═══ DATA EXCERPT
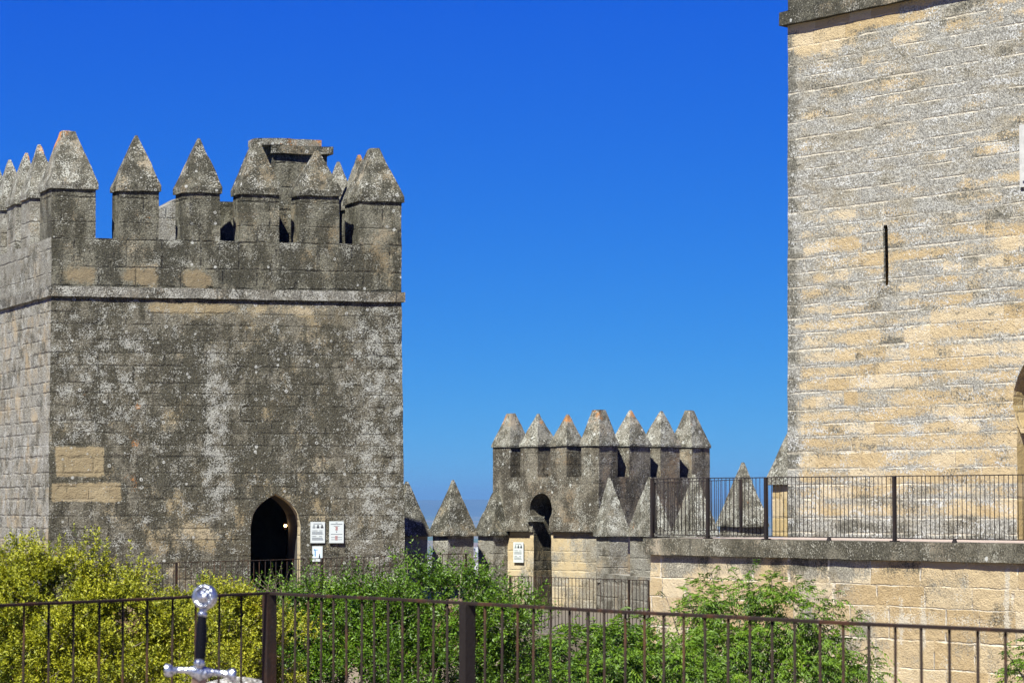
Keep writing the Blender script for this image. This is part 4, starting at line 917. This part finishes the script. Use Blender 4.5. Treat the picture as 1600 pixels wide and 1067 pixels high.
# feather-leaved trees: arching leaf stalks with paired leaflets
def feather(name, label, cat, blobs, base, nsh, mat, seed, extra=None, leaflet=(.078, .022), rach=.30, pairs=6, front=.5, tips=()):
    rs = np.random.default_rng(seed); par = thing(name, label, cat, base)
    p, d = grow(blobs, nsh, rs, .25, front=front, shell=(.45, 1.0))
    for (a, b, cnt) in tips:                              # a long twig from a to b with leaves in its outer part
        a = np.array(a); b = np.array(b); tt = rs.uniform(.3, 1, cnt); pp = a+(b-a)*tt[:, None]; p = np.vstack([p, pp]); d = np.vstack([d, unit((b-a)+rs.normal(size=(cnt, 3))*np.linalg.norm(b-a)*.7)])
    n = len(p); L = rs.uniform(.6, 1.2, n)*rach; t = np.tile(np.repeat(np.linspace(.22, 1, pairs), 2), n); sgn = np.tile(np.array([1, -1]*pairs), n); I = np.repeat(np.arange(n), 2*pairs)
    P_ = p[I]+d[I]*(L[I]*t)[:, None]-np.array([0, 0, 1])*(L[I]*t*t*.55)[:, None]
    side = unit(np.cross(d, np.array([0, 0, 1.])+rs.normal(size=d.shape)*.25)); dirn = unit(d-np.array([0, 0, .8])*.6)
    D_ = unit(side[I]*sgn[:, None]*.9+dirn[I]*.75-np.array([0, 0, .35])+rs.normal(size=(len(I), 3))*.16)
    N_ = unit(np.array([0, -.25, 1.])+rs.normal(size=(len(I), 3))*.35)
    sz = rs.uniform(.75, 1.15, len(I))*(1-.3*np.abs(t-.5))
    v = np.clip(rs.uniform(0, .5, n)[I]+rs.uniform(0, .5, len(I)), 0, 1)
    leaf_mesh('foliage', P_, D_, N_, leaflet[0]*sz, leaflet[1]*sz, v, mat, par, .25)
    bm = bmesh.new()
    for i in range(0, n, 3): tube(bm, p[i], p[i]+d[i]*L[i]*.5-Vector((0, 0, L[i]*.12)), .003, .002, 3, False)
    for (a, b, cnt) in tips: tube(bm, a, b, .012, .004, 5)
    obj('twigs', bm, M_bark, par)
    branches('trunk', base, [b_[:3] for b_ in blobs]+[t_[0] for t_ in tips], M_bark, par, .045); return par
q = lambda x, y, D: tuple(pt(x, y, D))
b4 = [blob(1165, 1000, 43, 95, 62, 75), blob(1185, 925, 43, 42, 30, 40), blob(1230, 960, 43, 55, 38, 50), blob(1110, 945, 43, 32, 22, 40), blob(1290, 1010, 43, 50, 40, 50), blob(1320, 1050, 43, 50, 35, 50), blob(1200, 1060, 43, 130, 55, 90), blob(1080, 975, 43.2, 45, 30, 40), blob(1110, 1030, 42.5, 80, 50, 60)]
tips = [(q(1200, 960, 43), q(1150, 897, 43), 14), (q(1210, 950, 43), q(1205, 900, 43), 12), (q(1250, 985, 43), q(1318, 935, 43), 16), (q(1260, 1000, 43), q(1345, 960, 43), 18), (q(1290, 1030, 43), q(1368, 1010, 43), 14), (q(1300, 1050, 43), q(1380, 1050, 43), 14),
        (q(1090, 990, 43), q(1075, 925, 43.2), 8), (q(1060, 990, 43), q(1040, 930, 43.2), 5), (q(1050, 1000, 43), q(1018, 950, 43.2), 6), (q(1260, 985, 43), q(1300, 925, 43.2), 8), (q(1120, 960, 43), q(1112, 893, 43.1), 9)]
feather('feathery_tree', 'light green tree with feathery drooping leaves against the cream terrace wall', 'tree', b4, (pt(1180, 1000, 43).x, 43.3, GZ), 3300, L_lim, 21, tips=tips)
b5 = [blob(930, 1045, 38, 95, 60, 80), blob(1020, 1050, 38, 90, 55, 70), blob(860, 1030, 38.3, 60, 45, 55), blob(975, 1000, 38.5, 55, 22, 40), blob(870, 1080, 37.5, 120, 50, 80), blob(1080, 1090, 38, 110, 60, 70)]
feather('feathery_shrub', 'low fresh green feathery shrub between the dark bush and the feathery tree', 'shrub', b5, (pt(950, 1000, 38).x, 38.3, GZ), 3100, L_lim, 22,
        tips=[(q(900, 1010, 38.4), q(890, 965, 38.5), 8), (q(960, 1000, 38.4), q(965, 955, 38.5), 7), (q(1010, 1010, 38.4), q(1000, 965, 38.5), 6)], leaflet=(.085, .023), rach=.30)
b6 = [blob(1625, 1050, 41, 48, 36, 40), blob(1600, 1075, 41, 40, 28, 40), blob(1660, 1040, 41, 50, 50, 40)]
feather('feathery_shrub', 'small sprig of feathery green leaves in the bottom right corner', 'shrub', b6, (pt(1640, 1050, 41).x, 41.2, GZ), 420, L_lim, 23, tips=[(q(1600, 1060, 41), q(1572, 1018, 41), 8)])

# ------------------------------------------------------------------ air
bm = bmesh.new(); box(bm, (0, 0), (1, 0), (0, 1), 43500, 43500, -112, 150)
hm = bpy.data.materials.new('haze'); hm.use_nodes = True; ht = hm.node_tree; ht.nodes.clear()
pv = ht.nodes.new('ShaderNodeVolumePrincipled'); pv.inputs['Density'].default_value = 6.5e-5; pv.inputs['Color'].default_value = (.15, .34, .60, 1); pv.inputs['Anisotropy'].default_value = 0
ho = ht.nodes.new('ShaderNodeOutputMaterial'); ht.links.new(pv.outputs[0], ho.inputs['Volume'])
tag(obj('haze', bm, hm), kind='stuff')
══════
WRITTEN PROBLEM: Return each line from the material above exactly, but not the pictures.

THE ANSWER:
Keep writing the Blender script for this image. This is part 4, starting at line 917. This part finishes the script. Use Blender 4.5. Treat the picture as 1600 pixels wide and 1067 pixels high.
# feather-leaved trees: arching leaf stalks with paired leaflets
def feather(name, label, cat, blobs, base, nsh, mat, seed, extra=None, leaflet=(.078, .022), rach=.30, pairs=6, front=.5, tips=()):
    rs = np.random.default_rng(seed); par = thing(name, label, cat, base)
    p, d = grow(blobs, nsh, rs, .25, front=front, shell=(.45, 1.0))
    for (a, b, cnt) in tips:                              # a long twig from a to b with leaves in its outer part
        a = np.array(a); b = np.array(b); tt = rs.uniform(.3, 1, cnt); pp = a+(b-a)*tt[:, None]; p = np.vstack([p, pp]); d = np.vstack([d, unit((b-a)+rs.normal(size=(cnt, 3))*np.linalg.norm(b-a)*.7)])
    n = len(p); L = rs.uniform(.6, 1.2, n)*rach; t = np.tile(np.repeat(np.linspace(.22, 1, pairs), 2), n); sgn = np.tile(np.array([1, -1]*pairs), n); I = np.repeat(np.arange(n), 2*pairs)
    P_ = p[I]+d[I]*(L[I]*t)[:, None]-np.array([0, 0, 1])*(L[I]*t*t*.55)[:, None]
    side = unit(np.cross(d, np.array([0, 0, 1.])+rs.normal(size=d.shape)*.25)); dirn = unit(d-np.array([0, 0, .8])*.6)
    D_ = unit(side[I]*sgn[:, None]*.9+dirn[I]*.75-np.array([0, 0, .35])+rs.normal(size=(len(I), 3))*.16)
    N_ = unit(np.array([0, -.25, 1.])+rs.normal(size=(len(I), 3))*.35)
    sz = rs.uniform(.75, 1.15, len(I))*(1-.3*np.abs(t-.5))
    v = np.clip(rs.uniform(0, .5, n)[I]+rs.uniform(0, .5, len(I)), 0, 1)
    leaf_mesh('foliage', P_, D_, N_, leaflet[0]*sz, leaflet[1]*sz, v, mat, par, .25)
    bm = bmesh.new()
    for i in range(0, n, 3): tube(bm, p[i], p[i]+d[i]*L[i]*.5-Vector((0, 0, L[i]*.12)), .003, .002, 3, False)
    for (a, b, cnt) in tips: tube(bm, a, b, .012, .004, 5)
    obj('twigs', bm, M_bark, par)
    branches('trunk', base, [b_[:3] for b_ in blobs]+[t_[0] for t_ in tips], M_bark, par, .045); return par
q = lambda x, y, D: tuple(pt(x, y, D))
b4 = [blob(1165, 1000, 43, 95, 62, 75), blob(1185, 925, 43, 42, 30, 40), blob(1230, 960, 43, 55, 38, 50), blob(1110, 945, 43, 32, 22, 40), blob(1290, 1010, 43, 50, 40, 50), blob(1320, 1050, 43, 50, 35, 50), blob(1200, 1060, 43, 130, 55, 90), blob(1080, 975, 43.2, 45, 30, 40), blob(1110, 1030, 42.5, 80, 50, 60)]
tips = [(q(1200, 960, 43), q(1150, 897, 43), 14), (q(1210, 950, 43), q(1205, 900, 43), 12), (q(1250, 985, 43), q(1318, 935, 43), 16), (q(1260, 1000, 43), q(1345, 960, 43), 18), (q(1290, 1030, 43), q(1368, 1010, 43), 14), (q(1300, 1050, 43), q(1380, 1050, 43), 14),
        (q(1090, 990, 43), q(1075, 925, 43.2), 8), (q(1060, 990, 43), q(1040, 930, 43.2), 5), (q(1050, 1000, 43), q(1018, 950, 43.2), 6), (q(1260, 985, 43), q(1300, 925, 43.2), 8), (q(1120, 960, 43), q(1112, 893, 43.1), 9)]
feather('feathery_tree', 'light green tree with feathery drooping leaves against the cream terrace wall', 'tree', b4, (pt(1180, 1000, 43).x, 43.3, GZ), 3300, L_lim, 21, tips=tips)
b5 = [blob(930, 1045, 38, 95, 60, 80), blob(1020, 1050, 38, 90, 55, 70), blob(860, 1030, 38.3, 60, 45, 55), blob(975, 1000, 38.5, 55, 22, 40), blob(870, 1080, 37.5, 120, 50, 80), blob(1080, 1090, 38, 110, 60, 70)]
feather('feathery_shrub', 'low fresh green feathery shrub between the dark bush and the feathery tree', 'shrub', b5, (pt(950, 1000, 38).x, 38.3, GZ), 3100, L_lim, 22,
        tips=[(q(900, 1010, 38.4), q(890, 965, 38.5), 8), (q(960, 1000, 38.4), q(965, 955, 38.5), 7), (q(1010, 1010, 38.4), q(1000, 965, 38.5), 6)], leaflet=(.085, .023), rach=.30)
b6 = [blob(1625, 1050, 41, 48, 36, 40), blob(1600, 1075, 41, 40, 28, 40), blob(1660, 1040, 41, 50, 50, 40)]
feather('feathery_shrub', 'small sprig of feathery green leaves in the bottom right corner', 'shrub', b6, (pt(1640, 1050, 41).x, 41.2, GZ), 420, L_lim, 23, tips=[(q(1600, 1060, 41), q(1572, 1018, 41), 8)])

# ------------------------------------------------------------------ air
bm = bmesh.new(); box(bm, (0, 0), (1, 0), (0, 1), 43500, 43500, -112, 150)
hm = bpy.data.materials.new('haze'); hm.use_nodes = True; ht = hm.node_tree; ht.nodes.clear()
pv = ht.nodes.new('ShaderNodeVolumePrincipled'); pv.inputs['Density'].default_value = 6.5e-5; pv.inputs['Color'].default_value = (.15, .34, .60, 1); pv.inputs['Anisotropy'].default_value = 0
ho = ht.nodes.new('ShaderNodeOutputMaterial'); ht.links.new(pv.outputs[0], ho.inputs['Volume'])
tag(obj('haze', bm, hm), kind='stuff')